Namibia and Zimbabwe failed on Monday to convince a U.N. body on Monday that they should be allowed to export ivory – something they had argued would protect rather than further endanger Africa’s elephants.

Kenya Wildlife Services (KWS) rangers stand guard around illegal stockpiles of burning elephant tusks
Kenya Wildlife Services (KWS) rangers stand guard around illegal stockpiles of burning elephant tusks

Member countries of the U.N.’s Convention on International Trade in Endangered Species (CITES) voted overwhelmingly to reject the proposals to sell tusks seized from poachers and taken from animals that had died naturally or been put down by the state.

“African elephants are in steep decline across much of the continent due to poaching for their ivory, and opening up any legal trade in ivory would complicate efforts to conserve them,” said Ginette Hemley, the head of the CITES delegation for conservation group WWF.

“It could offer criminal syndicates new avenues to launder poached ivory, undermining law enforcement,” she said.

A global ban on ivory sales was imposed in 1989 to stem a wave of poaching, but CITES allowed Botswana, Namibia and Zimbabwe to sell stockpiles to Japan in 1999. They were joined by South Africa in 2008 in a sale to China and Japan.

Namibia and cash-strapped Zimbabwe had both argued that the sales were needed to raise money for conservation and that their populations have been stable or growing, triggering conflict with poor rural farmers.

Zimbabwe said it had a 70 tonne ivory stockpile estimated to be worth $35 million.

Other African nations, such as Kenya, are strongly opposed to any reopening of the ivory trade on the grounds that it will stimulate demand and threaten its own elephants.

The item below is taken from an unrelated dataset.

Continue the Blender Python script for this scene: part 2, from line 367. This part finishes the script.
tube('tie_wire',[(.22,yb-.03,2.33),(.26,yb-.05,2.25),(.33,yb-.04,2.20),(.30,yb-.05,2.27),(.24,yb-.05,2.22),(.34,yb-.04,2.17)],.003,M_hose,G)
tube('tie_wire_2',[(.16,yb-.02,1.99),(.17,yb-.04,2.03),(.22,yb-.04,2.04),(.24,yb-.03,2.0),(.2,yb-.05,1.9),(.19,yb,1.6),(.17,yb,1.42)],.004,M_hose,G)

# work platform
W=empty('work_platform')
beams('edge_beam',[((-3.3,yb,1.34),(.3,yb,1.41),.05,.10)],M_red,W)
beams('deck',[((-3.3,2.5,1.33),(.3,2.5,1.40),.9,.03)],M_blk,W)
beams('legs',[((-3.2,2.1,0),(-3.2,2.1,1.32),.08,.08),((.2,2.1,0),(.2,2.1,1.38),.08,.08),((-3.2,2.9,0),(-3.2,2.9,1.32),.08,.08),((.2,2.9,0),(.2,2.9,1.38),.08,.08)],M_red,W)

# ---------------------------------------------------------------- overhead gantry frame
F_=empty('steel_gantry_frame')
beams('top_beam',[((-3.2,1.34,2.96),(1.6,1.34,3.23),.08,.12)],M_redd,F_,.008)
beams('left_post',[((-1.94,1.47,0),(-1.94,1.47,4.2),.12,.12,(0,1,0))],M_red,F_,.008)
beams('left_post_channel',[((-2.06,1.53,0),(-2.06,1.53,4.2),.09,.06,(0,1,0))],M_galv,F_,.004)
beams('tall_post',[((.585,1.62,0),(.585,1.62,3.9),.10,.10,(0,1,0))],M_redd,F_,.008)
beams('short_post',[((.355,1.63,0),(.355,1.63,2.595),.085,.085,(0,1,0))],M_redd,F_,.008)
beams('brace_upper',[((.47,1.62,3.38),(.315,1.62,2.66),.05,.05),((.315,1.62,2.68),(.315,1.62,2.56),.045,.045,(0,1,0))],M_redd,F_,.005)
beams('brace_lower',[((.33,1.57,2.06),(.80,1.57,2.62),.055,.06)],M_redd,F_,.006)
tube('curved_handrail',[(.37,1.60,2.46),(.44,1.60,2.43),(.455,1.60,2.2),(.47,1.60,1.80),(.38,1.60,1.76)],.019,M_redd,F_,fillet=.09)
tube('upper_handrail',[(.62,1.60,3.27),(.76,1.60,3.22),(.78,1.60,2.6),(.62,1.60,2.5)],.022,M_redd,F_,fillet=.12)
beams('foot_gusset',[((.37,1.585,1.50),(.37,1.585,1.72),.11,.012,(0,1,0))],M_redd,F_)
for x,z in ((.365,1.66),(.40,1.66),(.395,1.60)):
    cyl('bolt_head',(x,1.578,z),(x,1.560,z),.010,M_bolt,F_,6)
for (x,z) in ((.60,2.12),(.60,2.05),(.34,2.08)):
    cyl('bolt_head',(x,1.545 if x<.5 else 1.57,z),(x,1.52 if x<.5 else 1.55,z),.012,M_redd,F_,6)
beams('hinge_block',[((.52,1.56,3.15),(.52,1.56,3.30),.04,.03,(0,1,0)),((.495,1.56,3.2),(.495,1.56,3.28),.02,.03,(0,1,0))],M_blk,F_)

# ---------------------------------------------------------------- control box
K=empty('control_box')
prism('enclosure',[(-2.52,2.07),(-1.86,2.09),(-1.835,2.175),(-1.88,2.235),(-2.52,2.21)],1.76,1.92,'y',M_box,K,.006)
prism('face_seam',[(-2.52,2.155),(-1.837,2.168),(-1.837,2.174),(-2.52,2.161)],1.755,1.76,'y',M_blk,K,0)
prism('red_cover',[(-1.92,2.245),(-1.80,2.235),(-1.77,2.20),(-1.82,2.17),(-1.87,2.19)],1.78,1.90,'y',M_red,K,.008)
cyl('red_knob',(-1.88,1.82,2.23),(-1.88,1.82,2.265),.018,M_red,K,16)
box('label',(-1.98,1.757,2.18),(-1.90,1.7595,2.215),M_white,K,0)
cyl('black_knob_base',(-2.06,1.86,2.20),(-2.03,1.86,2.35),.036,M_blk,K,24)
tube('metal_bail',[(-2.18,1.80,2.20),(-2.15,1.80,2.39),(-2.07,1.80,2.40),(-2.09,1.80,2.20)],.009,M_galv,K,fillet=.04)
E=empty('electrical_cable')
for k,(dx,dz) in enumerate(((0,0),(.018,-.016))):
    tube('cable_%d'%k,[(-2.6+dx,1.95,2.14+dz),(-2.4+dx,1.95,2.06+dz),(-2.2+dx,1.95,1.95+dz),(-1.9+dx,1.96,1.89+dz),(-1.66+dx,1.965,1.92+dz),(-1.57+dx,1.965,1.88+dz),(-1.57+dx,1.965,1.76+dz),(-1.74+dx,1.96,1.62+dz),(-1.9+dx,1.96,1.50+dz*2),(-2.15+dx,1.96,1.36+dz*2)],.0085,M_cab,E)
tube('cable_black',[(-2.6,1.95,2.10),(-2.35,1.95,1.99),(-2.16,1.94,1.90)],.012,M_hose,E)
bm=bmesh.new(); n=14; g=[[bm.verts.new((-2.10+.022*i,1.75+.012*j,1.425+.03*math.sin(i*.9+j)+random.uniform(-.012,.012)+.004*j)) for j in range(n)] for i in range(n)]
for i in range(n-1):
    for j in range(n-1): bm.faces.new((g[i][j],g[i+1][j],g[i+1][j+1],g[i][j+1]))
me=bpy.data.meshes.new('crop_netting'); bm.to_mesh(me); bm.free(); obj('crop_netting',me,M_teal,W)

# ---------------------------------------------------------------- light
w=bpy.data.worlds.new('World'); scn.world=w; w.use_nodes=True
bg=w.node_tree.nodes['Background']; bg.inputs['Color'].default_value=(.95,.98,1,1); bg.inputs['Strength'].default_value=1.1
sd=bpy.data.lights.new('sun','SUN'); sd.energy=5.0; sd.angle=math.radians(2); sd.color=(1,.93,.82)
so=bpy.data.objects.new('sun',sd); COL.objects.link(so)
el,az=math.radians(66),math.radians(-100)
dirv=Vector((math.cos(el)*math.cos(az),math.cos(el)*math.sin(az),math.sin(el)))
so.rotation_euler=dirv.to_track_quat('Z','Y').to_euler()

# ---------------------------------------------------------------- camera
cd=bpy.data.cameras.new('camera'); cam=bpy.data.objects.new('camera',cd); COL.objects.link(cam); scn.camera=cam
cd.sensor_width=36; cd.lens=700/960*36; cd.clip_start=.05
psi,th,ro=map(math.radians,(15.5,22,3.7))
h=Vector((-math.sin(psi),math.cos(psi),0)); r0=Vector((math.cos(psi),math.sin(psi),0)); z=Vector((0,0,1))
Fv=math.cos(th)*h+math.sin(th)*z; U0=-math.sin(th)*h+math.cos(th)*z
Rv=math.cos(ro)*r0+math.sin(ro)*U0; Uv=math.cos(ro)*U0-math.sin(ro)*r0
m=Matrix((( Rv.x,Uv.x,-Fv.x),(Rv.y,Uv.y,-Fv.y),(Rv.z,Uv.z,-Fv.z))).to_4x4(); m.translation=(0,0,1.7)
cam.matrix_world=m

In the secret ballots, Namibia’s proposal lost 73 to 27, Zimbabwe’s 80 to 21, both far short of the two-thirds required to pass.

“Ivory belongs to the elephants and ivory is worth more on a live animal rather than a dead animal,” Kenya’s environment minister, Judi Wakhungu, told Reuters.

Kenya, which also bans sports hunting, has for decades focussed on wildlife-watching safaris and ecotourism as the main revenue streams from its big animals. In April it burnt 105 tonnes of ivory from 8,000 animals.

Tens of thousands of elephants have been poached in Africa the past decade to meet demand for ivory in newly affluent Asian economies, where it is prized for carvings and other decorative purposes.

CITES recommended on Sunday that countries with legal domestic ivory markets – which are not regulated by the convention as its remit is cross-border trade – start closing them down because they are seen as contributing to poaching.

Elephant populations have drastically declined in east and central Africa, with Tanzania estimated to have lost around 60 percent of its population of the animals in the past decade. But a number of southern African states – with notable exceptions such as Mozambique – have stable to growing elephant numbers.

The southern African kingdom of Swaziland has tabled a proposal to sell rhino horn but it is also unlikely to get the green light.